— Begin Information provided —

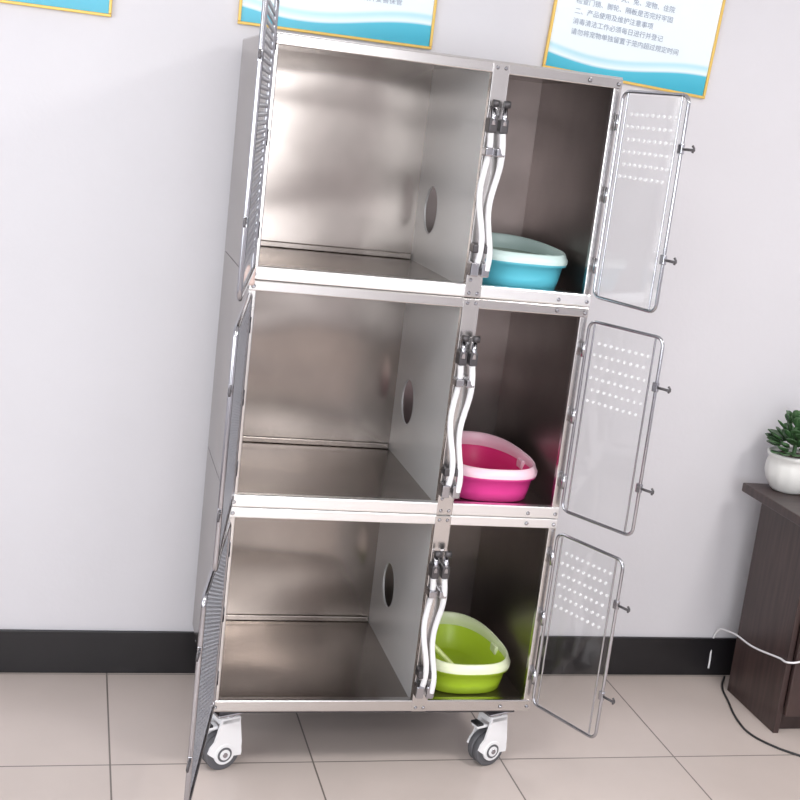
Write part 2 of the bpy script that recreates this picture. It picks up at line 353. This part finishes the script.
for i in range(105):
    az=random.uniform(0,2*math.pi); el=random.uniform(.02,1.45); L=random.uniform(.034,.052); wd=L*.4
    base=Vector((math.cos(az)*math.cos(el)*.055,math.sin(az)*math.cos(el)*.055,.115+math.sin(el)*random.uniform(.02,.095)))
    dr=Vector((math.cos(az)*math.cos(el),math.sin(az)*math.cos(el),math.sin(el)*.7+.05)).normalized()
    sd=dr.cross(Vector((0,0,1))).normalized() if abs(dr.z)<.99 else Vector((1,0,0)); up=sd.cross(dr)
    bi=len(V)
    for t,ww,cc in ((0,.25,0),(.35,.8,.1),(.7,1,.12),(.9,.7,.05),(1,.1,0)):
        for s in (-1,0,1): V.append(base+dr*L*t+sd*wd*ww*s+up*(L*cc*(-1 if s==0 else .6)))
    for q in range(4):
        for s in range(2): F.append((bi+q*3+s,bi+q*3+s+1,bi+q*3+s+4,bi+q*3+s+3))
mesh('leaves',V,F,M_leaf,P,smooth=True,solid=.004,subs=1)
tube('stem',[(0,0,.1),(.002,.004,.15),(0,0,.2)],.006,M_leaf,P)
# ---------- cables
cp=[(1.875,.610),(1.825,.531),(1.792,.427),(1.753,.286),(1.749,.199),(1.789,.114),(1.843,.056),(1.947,-.055)]
tube('power_cable',[(a,b,.004) for a,b in cp],.0035,M_blk,smooth=True)
tube('extension_cord',[(dx-.02,Yw-.018,.03),(dx-.012,Yw-.02,.17),(dx-.006,.553,.198),(dx-.005,.40,.212),(dx-.005,.24,.245),(dx-.004,.186,.255),(dx+.05,.184,.262),(dx+.4,.184,.27)],.0032,M_wht,smooth=True)
# ---------- lights
def area(name,loc,rot,sx,sy,power,col=(1,1,1)):
    l=bpy.data.lights.new(name,'AREA'); l.shape='RECTANGLE'; l.size=sx; l.size_y=sy; l.energy=power; l.color=col
    o=bpy.data.objects.new(name,l); link(o); o.location=loc; o.rotation_euler=rot; return o
area('daylight_left',(RX0-.2,-2.55,1.7),(0,-math.pi/2,0),1.6,3.2,76,(.95,.98,1))
area('daylight_front',(-.2,RY0-.2,1.7),(math.pi/2,0,0),2.7,1.5,76,(.97,.98,1))
for i,(lx,ly,pw_) in enumerate(((-.6,-1.6,20),(1.9,-1.6,44),(.6,-3.6,27))):
    e=empty('added_fill_lamp',(lx,ly,H)); box('housing',(-.32,-.32,-.04),(.32,.32,0),M_wht,e,.004)  # unseen fill light in a housing, added to brighten the room
    area('fill_light_%d'%i,(lx,ly,H-.05),(0,0,0),.58,.58,pw_,(1,.98,.95))
# ---------- camera/world
cam=bpy.data.cameras.new('camera'); co=bpy.data.objects.new('camera',cam); link(co)
cam.sensor_width=36; cam.lens=FPX/800*36
co.matrix_world=Matrix.Translation(CAM)@Matrix.Rotation(YAW,4,'Z')@Matrix.Rotation(math.pi/2+PITCH,4,'X')@Matrix.Rotation(ROLL,4,'Z')
bpy.context.scene.camera=co
w=bpy.data.worlds.new('w'); bpy.context.scene.world=w; w.use_nodes=True; bg=w.node_tree.nodes['Background']; bg.inputs[0].default_value=(.85,.92,1,1); bg.inputs[1].default_value=1.2
bpy.context.scene.view_settings.view_transform='Standard'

— End Information provided —

Copy out all the data without changing anything, and drop the pictures.

**Solution for this problem:**
Write part 2 of the bpy script that recreates this picture. It picks up at line 353. This part finishes the script.
for i in range(105):
    az=random.uniform(0,2*math.pi); el=random.uniform(.02,1.45); L=random.uniform(.034,.052); wd=L*.4
    base=Vector((math.cos(az)*math.cos(el)*.055,math.sin(az)*math.cos(el)*.055,.115+math.sin(el)*random.uniform(.02,.095)))
    dr=Vector((math.cos(az)*math.cos(el),math.sin(az)*math.cos(el),math.sin(el)*.7+.05)).normalized()
    sd=dr.cross(Vector((0,0,1))).normalized() if abs(dr.z)<.99 else Vector((1,0,0)); up=sd.cross(dr)
    bi=len(V)
    for t,ww,cc in ((0,.25,0),(.35,.8,.1),(.7,1,.12),(.9,.7,.05),(1,.1,0)):
        for s in (-1,0,1): V.append(base+dr*L*t+sd*wd*ww*s+up*(L*cc*(-1 if s==0 else .6)))
    for q in range(4):
        for s in range(2): F.append((bi+q*3+s,bi+q*3+s+1,bi+q*3+s+4,bi+q*3+s+3))
mesh('leaves',V,F,M_leaf,P,smooth=True,solid=.004,subs=1)
tube('stem',[(0,0,.1),(.002,.004,.15),(0,0,.2)],.006,M_leaf,P)
# ---------- cables
cp=[(1.875,.610),(1.825,.531),(1.792,.427),(1.753,.286),(1.749,.199),(1.789,.114),(1.843,.056),(1.947,-.055)]
tube('power_cable',[(a,b,.004) for a,b in cp],.0035,M_blk,smooth=True)
tube('extension_cord',[(dx-.02,Yw-.018,.03),(dx-.012,Yw-.02,.17),(dx-.006,.553,.198),(dx-.005,.40,.212),(dx-.005,.24,.245),(dx-.004,.186,.255),(dx+.05,.184,.262),(dx+.4,.184,.27)],.0032,M_wht,smooth=True)
# ---------- lights
def area(name,loc,rot,sx,sy,power,col=(1,1,1)):
    l=bpy.data.lights.new(name,'AREA'); l.shape='RECTANGLE'; l.size=sx; l.size_y=sy; l.energy=power; l.color=col
    o=bpy.data.objects.new(name,l); link(o); o.location=loc; o.rotation_euler=rot; return o
area('daylight_left',(RX0-.2,-2.55,1.7),(0,-math.pi/2,0),1.6,3.2,76,(.95,.98,1))
area('daylight_front',(-.2,RY0-.2,1.7),(math.pi/2,0,0),2.7,1.5,76,(.97,.98,1))
for i,(lx,ly,pw_) in enumerate(((-.6,-1.6,20),(1.9,-1.6,44),(.6,-3.6,27))):
    e=empty('added_fill_lamp',(lx,ly,H)); box('housing',(-.32,-.32,-.04),(.32,.32,0),M_wht,e,.004)  # unseen fill light in a housing, added to brighten the room
    area('fill_light_%d'%i,(lx,ly,H-.05),(0,0,0),.58,.58,pw_,(1,.98,.95))
# ---------- camera/world
cam=bpy.data.cameras.new('camera'); co=bpy.data.objects.new('camera',cam); link(co)
cam.sensor_width=36; cam.lens=FPX/800*36
co.matrix_world=Matrix.Translation(CAM)@Matrix.Rotation(YAW,4,'Z')@Matrix.Rotation(math.pi/2+PITCH,4,'X')@Matrix.Rotation(ROLL,4,'Z')
bpy.context.scene.camera=co
w=bpy.data.worlds.new('w'); bpy.context.scene.world=w; w.use_nodes=True; bg=w.node_tree.nodes['Background']; bg.inputs[0].default_value=(.85,.92,1,1); bg.inputs[1].default_value=1.2
bpy.context.scene.view_settings.view_transform='Standard'